Why does the partial of $f: \Delta \to \mathbb{R}^2$ fail to exist?

Question

Given $f: \Delta = \{x = (x_1,x_2)| x_1+x_2 = 1, x_1 \geq 0, x_2 \geq 0\} \to \mathbb{R}^2$

Claim: $\dfrac{\partial f_i}{ \partial x_j}$ doesn't exist.

This statement is true. Can anyone please provide a way to justify this statement?

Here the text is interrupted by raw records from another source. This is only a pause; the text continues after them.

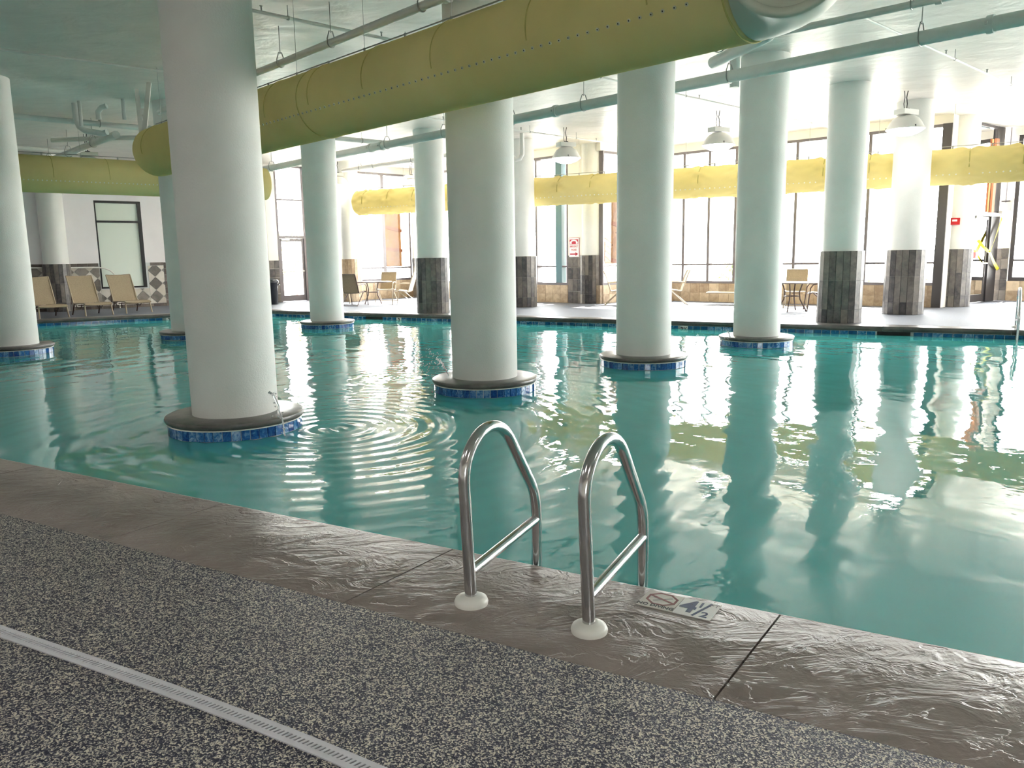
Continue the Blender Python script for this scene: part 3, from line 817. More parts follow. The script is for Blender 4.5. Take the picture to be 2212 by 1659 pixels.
# long glass wall on the right
F0, F1 = Vector((4.17, 24.42, 0)), Vector((10.45, 19.10, 0))
FD = (F1 - F0).normalized(); FN = Vector((-FD.y, FD.x, 0))
glazing('window_6', 'long glass wall on the right behind the lounge chairs', F0 + FD * 0.05, F1, ZS, ZH, [1.22, 2.02, 2.83, 3.70, 4.53, 5.45, 6.36, 7.25], [ZT], 'framegrey', depth=0.22)
obj('jamb', Geo().bar(F1 - FD * 0.10 + FN * 0.06, F1 - FD * 0.10 + FN * 0.06 + Vector((0, 0, ZH)), 0.2, 0.26, up=FN), 'frame', bpy.data.objects['window_6'], smooth=False)
w = wall_box('wall_back', F0, F1, 0, ZS, 'travertine', 'long low stone sill wall under the right glass wall')
tiles_on(w, F0 + FD * 0.02, F1 - FD * 0.01, 0, ZS, 0.30, 0.265, 'travertine')
wall_box('wall_back', F0, F1, ZH, CEIL, 'wall', 'plaster band above the right glass wall')

# right door bay
G0, G1 = Vector((11.60, 20.20, 0)), Vector((13.25, 21.45, 0))
GD = (G1 - G0).normalized(); GN = Vector((-GD.y, GD.x, 0))
w = wall_box('wall_right', F1, G0, 0, CEIL, 'wall', 'short wall behind the column with the red alarm box')
door_unit('door_2', 'half open dark framed door crossed by yellow tape', G0, GD, GN, 0.30, 1.42, CEIL - 0.02, 2.28, [], 'frame')
dn = bpy.data.objects['door_2']
obj('side_panel', Geo().bar(G0 + GD * 1.66 + GN * 0.06, G0 + GD * 1.66 + GN * 0.06 + Vector((0, 0, 2.24)), 0.48, 0.10, up=GN), 'frame', dn, smooth=False)
obj('head_bar', Geo().bar(G0 + GD * 0.3 + GN * 0.04 + Vector((0, 0, 2.28)), G0 + GD * 1.92 + GN * 0.04 + Vector((0, 0, 2.28)), 0.14, 0.09), 'framewhite', dn, smooth=False)
obj('upper_panel', Geo().bar(G0 + GD * 1.70 + GN * 0.08 + Vector((0, 0, 2.33)), G0 + GD * 1.70 + GN * 0.08 + Vector((0, 0, CEIL)), 0.42, 0.06, up=GN), 'frame', dn, smooth=False)
obj('upper_panel', Geo().bar(G0 + GD * 0.72 + GN * 0.09 + Vector((0, 0, 2.33)), G0 + GD * 0.72 + GN * 0.09 + Vector((0, 0, CEIL)), 0.62, 0.04, up=GN), 'frameteal', dn, smooth=False)
pst = empty('timber_post', G0 + GD * 1.33 - GN * 0.0 + Vector((0, 0, 2.33))); tag(pst, 'raw pine prop standing above the right door', 'post')
obj('stud', Geo().bar(G0 + GD * 1.33 + GN * 0.0 + Vector((0, 0, 2.33)), G0 + GD * 1.33 + GN * 0.0 + Vector((0, 0, 4.2)), 0.16, 0.05, up=GN), 'batten', pst, smooth=False)
obj('cleat', Geo().bar(G0 + GD * 1.22 - GN * 0.035 + Vector((0, 0, 3.15)), G0 + GD * 1.46 - GN * 0.035 + Vector((0, 0, 3.15)), 0.03, 0.10), 'batten', pst, smooth=False)
H0, H1 = Vector((13.25, 21.45, 0)), Vector((20.50, 15.20, 0))
HD = (H1 - H0).normalized(); HN = Vector((-HD.y, HD.x, 0))
w = wall_box('wall_right', H0 - HD * 0.12, H0 + HD * 0.20, 0, CEIL, 'wall', 'narrow white pier right of the taped door')
tiles_on(w, H0 - HD * 0.12, H0 + HD * 0.20, 0, 1.40, 0.16, 0.28, 'slate')
glazing('window_7', 'dark framed window at the right edge of the picture', H0 + HD * 0.22, H1, ZS, ZH, [1.4, 2.7, 4.0, 5.3, 6.6, 8.0], [ZT], 'frame', fw_=0.1)
w = wall_box('wall_right', H0 + HD * 0.20, H1, 0, ZS, 'travertine', 'low stone sill wall under the rightmost window')
tiles_on(w, H0 + HD * 0.21, H0 + HD * 3.2, 0, ZS, 0.30, 0.265, 'travertine')
wall_box('wall_right', H0 + HD * 0.20, H1, ZH, CEIL, 'wall', 'plaster band above the rightmost window')
# out of frame: right glass and rear window added for light, plain walls elsewhere
glazing('window_fill_right', 'glass wall added for light to the right, out of the picture', (20.5, 15.2), (20.25, 9.6), ZS, ZH, [1.6, 3.2, 4.6], [ZT], 'framegrey')  # glazing added out of view to let light in from the right
wall_box('wall_right', (20.5, 15.2), (20.25, 9.6), 0, ZS, 'wall', 'sill wall of the added right glass wall')
wall_box('wall_right', (20.5, 15.2), (20.25, 9.6), ZH, CEIL, 'wall', 'head band of the added right glass wall')
wall_box('wall_right', (20.25, 9.6), (20.0, 4.0), 0, CEIL, 'wall', 'plain wall to the right, out of the picture')
wall_box('wall_right', (20.0, 4.0), (10.0, -10.0), 0, CEIL, 'wall', 'plain wall to the near right, out of the picture')
wall_box('wall_front', (10.0, -10.0), (4.2, -7.97), 0, CEIL, 'wall', 'plain white wall behind the camera')
glazing('window_fill_rear', 'fill light window added behind the camera', (4.2, -7.97), (1.9, -7.165), 1.0, 2.6, [1.2], [], 'framegrey')  # unseen window added to throw soft fill on the near side
wall_box('wall_front', (4.2, -7.97), (1.9, -7.165), 0, 1.0, 'wall', 'sill wall of the added window behind the camera')
wall_box('wall_front', (4.2, -7.97), (1.9, -7.165), 2.6, CEIL, 'wall', 'head band of the added window behind the camera')
wall_box('wall_front', (1.9, -7.165), (-10.0, -3.0), 0, CEIL, 'wall', 'short plain wall left behind the camera')
wall_box('wall_left', (-10.0, -3.0), (-20.5, 18.26), 0, CEIL, 'wallcool', 'plain white wall left of the picture')

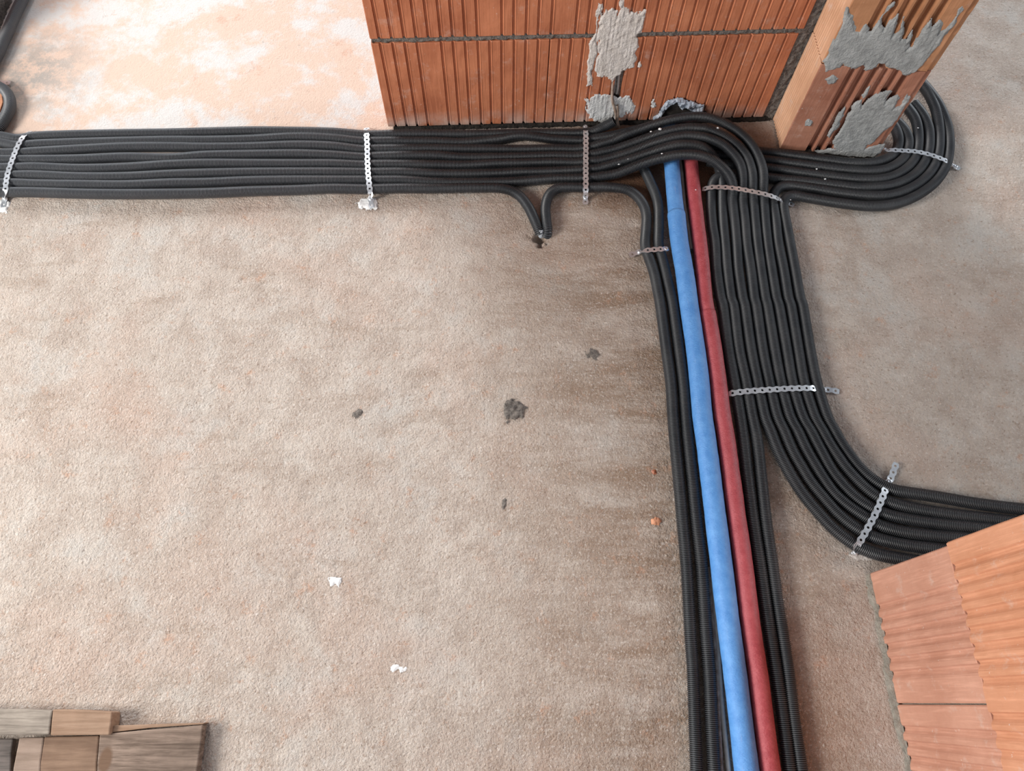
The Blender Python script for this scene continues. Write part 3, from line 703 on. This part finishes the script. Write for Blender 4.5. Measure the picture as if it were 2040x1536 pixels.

I have a feeling that this is due to compactness of the domain of $f$, which comes into conflict with the formal definition of the partial derivative. But I do not know if we could extend the definition of partial derivative for $f$ defined on compact sets. Further, I can produce large amount of examples that seems to contradict the claim:

Example: Consider $f(x_1,x_2) = \begin{bmatrix} x_1 \\ 2 x_2 \end{bmatrix} = \begin{bmatrix} f_1 \\ f_2 \end{bmatrix}$, then clearly $\dfrac{\partial f_1}{\partial x_1} = 1, \dfrac{\partial f_1}{\partial x_2} = 0$, ditto the other partials.

Can anyone please assist!

Answer 1

The domain of $f$ is a line segment that contains no open interval in the $x_1$ or $x_2$ direction. So the idea of a derivative in these directions, which is what the partial derivatives of $f$ would be, is dead on arrival.

Answer 2

Since $x_1 + x_2 = 1$ on $\Delta$, we can write $f(x_1,x_2)= (x_1, 2x_2) = (1 - x_2, 2x_2)$ and thus "clearly" $\dfrac{\partial f_1}{\partial x_1} = 0$. Do you see a problem? You need to think about more than just the rule you use to define the function to assess its differentiability - go back to the actual definition of partial derivatives and work out what's really going on here.